You can temporarily escape history expansion by adding ‘' or backticks before and after the! Character. But that doesn’t work in my situation because the shell ends up rendering everything as \!\[Slide 1] and backticks somehow did not work in my case. Another accurate way to do this is by using the command. And after that, the for loop looks something like the below.

# enable 
set +H 
for i in {1..15}; do
echo "![Slide {1..15}](./slide-$i)"
done
# disable 
set -H

P.S: I have discovered all the above history expansion stuff while writing this blog :). Some of you might already know about this and it might be very common already.

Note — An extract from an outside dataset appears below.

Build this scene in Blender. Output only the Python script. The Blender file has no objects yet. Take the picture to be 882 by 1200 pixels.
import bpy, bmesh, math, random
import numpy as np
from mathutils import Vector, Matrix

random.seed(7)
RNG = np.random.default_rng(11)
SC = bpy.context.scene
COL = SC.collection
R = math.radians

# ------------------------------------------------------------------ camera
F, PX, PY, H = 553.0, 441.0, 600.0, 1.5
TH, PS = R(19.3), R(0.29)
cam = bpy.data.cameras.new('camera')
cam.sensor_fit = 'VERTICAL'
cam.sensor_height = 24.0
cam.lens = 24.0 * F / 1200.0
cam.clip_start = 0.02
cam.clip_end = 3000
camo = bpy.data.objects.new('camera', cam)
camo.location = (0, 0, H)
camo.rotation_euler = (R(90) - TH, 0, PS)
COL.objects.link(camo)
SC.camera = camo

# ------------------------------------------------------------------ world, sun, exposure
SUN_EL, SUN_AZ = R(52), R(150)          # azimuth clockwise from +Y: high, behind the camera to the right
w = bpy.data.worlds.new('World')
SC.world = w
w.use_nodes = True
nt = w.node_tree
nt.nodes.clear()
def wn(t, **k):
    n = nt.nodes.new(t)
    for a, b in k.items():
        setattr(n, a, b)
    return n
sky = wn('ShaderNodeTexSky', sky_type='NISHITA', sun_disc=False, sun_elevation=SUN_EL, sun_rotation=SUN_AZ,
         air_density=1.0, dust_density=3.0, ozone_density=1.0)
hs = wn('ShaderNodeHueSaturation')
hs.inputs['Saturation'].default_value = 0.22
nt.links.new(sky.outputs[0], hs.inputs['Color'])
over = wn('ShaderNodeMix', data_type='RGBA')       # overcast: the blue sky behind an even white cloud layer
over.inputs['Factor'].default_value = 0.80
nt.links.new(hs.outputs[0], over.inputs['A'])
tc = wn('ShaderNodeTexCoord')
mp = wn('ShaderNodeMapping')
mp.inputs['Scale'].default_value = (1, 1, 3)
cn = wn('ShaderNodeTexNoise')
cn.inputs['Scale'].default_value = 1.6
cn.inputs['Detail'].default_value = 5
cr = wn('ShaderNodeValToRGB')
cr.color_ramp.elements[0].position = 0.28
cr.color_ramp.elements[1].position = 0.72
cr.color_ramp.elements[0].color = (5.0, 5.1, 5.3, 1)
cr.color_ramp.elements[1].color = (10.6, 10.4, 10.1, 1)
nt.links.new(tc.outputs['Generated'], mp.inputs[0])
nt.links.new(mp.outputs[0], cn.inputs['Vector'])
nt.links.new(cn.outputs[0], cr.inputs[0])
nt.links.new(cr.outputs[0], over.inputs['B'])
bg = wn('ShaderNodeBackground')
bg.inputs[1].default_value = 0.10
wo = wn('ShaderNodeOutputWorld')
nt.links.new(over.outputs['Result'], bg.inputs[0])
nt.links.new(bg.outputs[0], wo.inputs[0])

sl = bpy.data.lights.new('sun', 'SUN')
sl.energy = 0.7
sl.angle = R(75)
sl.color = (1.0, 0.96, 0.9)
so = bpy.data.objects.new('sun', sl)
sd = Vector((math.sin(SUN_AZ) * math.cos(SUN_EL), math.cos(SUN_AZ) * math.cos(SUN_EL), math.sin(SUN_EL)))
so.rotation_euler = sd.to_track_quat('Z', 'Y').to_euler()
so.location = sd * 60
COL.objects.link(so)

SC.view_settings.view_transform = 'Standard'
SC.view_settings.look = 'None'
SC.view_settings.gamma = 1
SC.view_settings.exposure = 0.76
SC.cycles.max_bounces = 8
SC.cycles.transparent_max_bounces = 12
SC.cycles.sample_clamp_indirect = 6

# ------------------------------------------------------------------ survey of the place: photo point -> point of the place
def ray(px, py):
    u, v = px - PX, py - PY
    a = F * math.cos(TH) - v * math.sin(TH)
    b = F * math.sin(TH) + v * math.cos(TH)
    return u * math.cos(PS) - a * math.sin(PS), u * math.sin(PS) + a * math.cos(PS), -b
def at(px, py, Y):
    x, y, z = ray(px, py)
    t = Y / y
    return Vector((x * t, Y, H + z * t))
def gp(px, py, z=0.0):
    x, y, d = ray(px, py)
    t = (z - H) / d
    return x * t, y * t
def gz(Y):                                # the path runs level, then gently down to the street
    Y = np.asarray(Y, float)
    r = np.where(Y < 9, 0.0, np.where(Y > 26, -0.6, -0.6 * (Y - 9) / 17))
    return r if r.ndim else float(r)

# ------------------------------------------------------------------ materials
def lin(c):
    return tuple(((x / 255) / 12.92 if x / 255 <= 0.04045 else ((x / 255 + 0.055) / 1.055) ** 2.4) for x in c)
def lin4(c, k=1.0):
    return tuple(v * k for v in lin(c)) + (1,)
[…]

Perhaps, the blog has been delayed 3 more hours already because of this.

The final steps

In the above for loops, as you can say, it just echoes the output. Now all we are left to do is redirect all the stdout to a markdown file and enable the marp archetype/front-matter code.

# looks something like this
---
marp: true
style: |
  body {
    margin: 0;
    height: 100vh;
    width: 100vw;
    overflow: hidden;
  }
---

![](slide-1.png)
# and so on.

And you’re good to go and compile the markdown file into html file.

marp livestream.md livestream.html

After starting the marp server you get what you want.

Finally, all I was left to do was rsync the generated html file to my server hosting my website at /var/www/html/talks and I am ready to go ahead and give the talk.

You can check out the example :). Clean, efficient, and suckless right? This is so handy whenever you are in a rush, and you’re a design freak who wants to make beautiful customized presentations.

That history expansion part reminds me of one of my friends - Pystardust who used to always say “Just read the whole man page for dash, bash, and everything!”. Miss you, buddy!